The Ohio media has finally caught on. Links and excerpts from some of the media coverage follow.

  • Associated Press - Local controls on guns debated

    Ohioans have the right to ban hidden guns from their homes and places of business, but if the landlord is a city or county, that right evaporates under a new section of Ohio law, a group that wants it overturned says.

    The Ohio Supreme Court hears arguments in the case Wednesday -- the day after the fourth anniversary of the state becoming the 46th to allow residents to carry a concealed weapon.

    From April 8, 2004, through 2007, Ohio sheriffs issued 108,868 licenses to carry hidden guns. The licenses of 482 people were revoked because the holders no longer were eligible.

    The court is hearing a bid by a gun-rights group to eliminate a ban that Clyde in northwest Ohio imposed on carrying concealed weapons in its parks. The legislature in 2006 passed a concealed-weapons law stripping local governments of the authority to pass gun laws tougher than the state's law, which doesn't ban guns in parks.

  • Hanna Report - High Court to Hear Concealed Carry Lawsuit

    A right-to-carry lawsuit launched more than three years ago will get its big day in court Wednesday when the city of Clyde and Ohioans for Concealed Carry give oral arguments before the Supreme Court of Ohio. With Cleveland mounting its own case for local control of state gun laws, attorneys for the Sandusky County community hope to bounce back from an appeals court decision overturning its ban on guns in city parks.

  • Lorain Morning Journal - OUR VIEW: Concealed handguns don't belong in parks, or assault rifles in city

    While the United States Supreme Court is deciding whether the Second Amendment grants individuals the right to possess firearms for personal protection, the Ohio Supreme Court this week will hear arguments on whether cities can ban concealed handguns from public parks as well as entirely ban assault weapons.

    Since April 8, 2004, Ohio has permitted carrying of concealed handguns for those who meet the requirements in state law.

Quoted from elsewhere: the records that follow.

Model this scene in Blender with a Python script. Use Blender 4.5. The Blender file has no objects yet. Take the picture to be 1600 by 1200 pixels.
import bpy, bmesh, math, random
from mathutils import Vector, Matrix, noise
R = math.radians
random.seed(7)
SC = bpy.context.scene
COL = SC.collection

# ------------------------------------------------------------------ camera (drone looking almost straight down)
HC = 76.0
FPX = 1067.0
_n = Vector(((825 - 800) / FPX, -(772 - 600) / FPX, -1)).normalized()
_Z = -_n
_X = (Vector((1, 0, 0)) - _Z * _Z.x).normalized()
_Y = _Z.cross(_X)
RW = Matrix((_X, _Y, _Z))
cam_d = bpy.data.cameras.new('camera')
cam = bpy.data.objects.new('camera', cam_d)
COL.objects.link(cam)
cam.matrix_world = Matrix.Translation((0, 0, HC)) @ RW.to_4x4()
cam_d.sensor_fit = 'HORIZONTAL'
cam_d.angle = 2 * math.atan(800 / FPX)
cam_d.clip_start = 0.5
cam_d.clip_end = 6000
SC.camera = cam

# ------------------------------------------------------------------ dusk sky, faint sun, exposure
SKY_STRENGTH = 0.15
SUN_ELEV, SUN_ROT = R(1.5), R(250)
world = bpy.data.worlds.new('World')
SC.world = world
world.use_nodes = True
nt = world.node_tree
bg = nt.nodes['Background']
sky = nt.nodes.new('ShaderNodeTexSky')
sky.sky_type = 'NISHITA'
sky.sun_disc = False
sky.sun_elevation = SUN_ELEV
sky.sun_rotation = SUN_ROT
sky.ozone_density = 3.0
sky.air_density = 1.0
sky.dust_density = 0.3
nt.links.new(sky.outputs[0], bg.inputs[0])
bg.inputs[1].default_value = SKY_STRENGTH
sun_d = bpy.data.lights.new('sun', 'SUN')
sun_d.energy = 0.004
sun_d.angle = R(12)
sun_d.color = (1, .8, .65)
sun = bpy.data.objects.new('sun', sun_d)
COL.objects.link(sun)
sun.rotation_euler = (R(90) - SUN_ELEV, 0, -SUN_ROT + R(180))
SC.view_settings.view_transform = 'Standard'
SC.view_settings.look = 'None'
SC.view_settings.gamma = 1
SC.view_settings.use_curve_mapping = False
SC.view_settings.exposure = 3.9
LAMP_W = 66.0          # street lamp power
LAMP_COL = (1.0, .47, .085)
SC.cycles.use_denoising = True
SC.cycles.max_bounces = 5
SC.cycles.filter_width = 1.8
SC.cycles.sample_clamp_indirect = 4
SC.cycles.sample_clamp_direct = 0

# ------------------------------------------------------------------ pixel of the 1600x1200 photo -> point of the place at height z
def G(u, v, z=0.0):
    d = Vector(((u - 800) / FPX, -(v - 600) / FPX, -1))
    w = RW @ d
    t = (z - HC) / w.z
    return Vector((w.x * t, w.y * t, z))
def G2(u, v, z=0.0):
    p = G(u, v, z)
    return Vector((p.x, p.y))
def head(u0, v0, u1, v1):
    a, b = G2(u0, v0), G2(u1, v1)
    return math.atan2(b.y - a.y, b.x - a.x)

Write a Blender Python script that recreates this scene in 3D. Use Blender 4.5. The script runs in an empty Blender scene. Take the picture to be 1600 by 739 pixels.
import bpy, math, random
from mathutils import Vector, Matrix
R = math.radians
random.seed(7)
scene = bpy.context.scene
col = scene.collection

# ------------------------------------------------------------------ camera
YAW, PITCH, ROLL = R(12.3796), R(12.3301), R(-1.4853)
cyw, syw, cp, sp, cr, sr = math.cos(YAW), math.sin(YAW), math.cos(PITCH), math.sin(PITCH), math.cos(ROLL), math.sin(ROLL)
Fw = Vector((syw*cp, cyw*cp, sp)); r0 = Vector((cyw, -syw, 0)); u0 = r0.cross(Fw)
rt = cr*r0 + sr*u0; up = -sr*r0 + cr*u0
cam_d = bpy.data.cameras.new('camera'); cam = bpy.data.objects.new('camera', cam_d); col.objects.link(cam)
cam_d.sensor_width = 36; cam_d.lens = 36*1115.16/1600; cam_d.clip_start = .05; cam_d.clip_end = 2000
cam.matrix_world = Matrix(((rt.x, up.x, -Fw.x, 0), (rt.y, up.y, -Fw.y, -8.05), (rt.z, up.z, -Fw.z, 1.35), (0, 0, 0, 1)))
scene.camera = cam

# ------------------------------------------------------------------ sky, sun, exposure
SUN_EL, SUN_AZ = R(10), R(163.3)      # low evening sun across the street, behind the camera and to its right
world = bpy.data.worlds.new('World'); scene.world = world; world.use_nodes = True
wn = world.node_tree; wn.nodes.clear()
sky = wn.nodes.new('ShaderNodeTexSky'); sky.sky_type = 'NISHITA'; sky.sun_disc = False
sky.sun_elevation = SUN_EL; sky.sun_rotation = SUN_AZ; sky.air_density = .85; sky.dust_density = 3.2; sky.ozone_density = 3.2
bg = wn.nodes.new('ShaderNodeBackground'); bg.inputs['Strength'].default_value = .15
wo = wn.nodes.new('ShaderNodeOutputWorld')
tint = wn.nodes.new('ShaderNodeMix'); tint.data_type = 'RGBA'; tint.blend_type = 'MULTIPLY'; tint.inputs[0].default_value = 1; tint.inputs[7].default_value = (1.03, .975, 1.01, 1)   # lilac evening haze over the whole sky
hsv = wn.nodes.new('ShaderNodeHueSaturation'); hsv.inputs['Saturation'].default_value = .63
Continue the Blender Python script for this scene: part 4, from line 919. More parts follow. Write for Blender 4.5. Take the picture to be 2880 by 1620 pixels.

    But the law forbids carrying concealed guns in certain places, among them are buildings, or parts of buildings, owned or leased by governments. However, public parks were not among sites where concealed guns were specifically forbidden.

    Dissatisfied, the city of Clyde in Sandusky, banned guns in its parks. But in 2006, the state legislature passed a law canceling such localized guns laws. The gun rights group Ohioans for Concealed Carry has challenged Clyde's ban on guns in parks. On the other side of the coin, Cleveland is fighting the 2006 law because it erased that city's ban on automatic weapons.

    Now it is up to the state Supreme Court to decide whether communities can extend the limits on weapons beyond what is written in state law.

  • Toledo Blade - Ohio justices to enter fray over gun laws

    [On Wednesday] the Ohio Supreme Court will wade into a thorny issue that has the National Rifle Association, Ohio Attorney General Marc Dann, and Ohioans for Concealed Carry aligned against cities. The court must decide whether the state can tell local governments whether they can regulate guns on their own property, the latest battle in the wider war over local home-rule authority.

    ...The Toledo-based 6th District Court of Appeals struck down Clyde’s ordinance, finding that it conflicts with the state law that legalized the carrying of hidden weapons by law-abiding, licensed Ohioans except for a patchwork of places where guns would be forbidden. Public parks are absent from the off-limits list.

    Clyde appealed its loss, and the winners — the state and Ohioans for Concealed Carry — entered into a rare alliance with the city in urging the high court to take up the case.

    “By accepting jurisdiction, the court can resolve statewide a question that has been, and continues to be, an important statewide concern,” the attorney general’s office wrote.

    The Ohio Municipal League filed a brief with the court to support Clyde that Toledo, Cincinnati, and a number of other cities signed on to.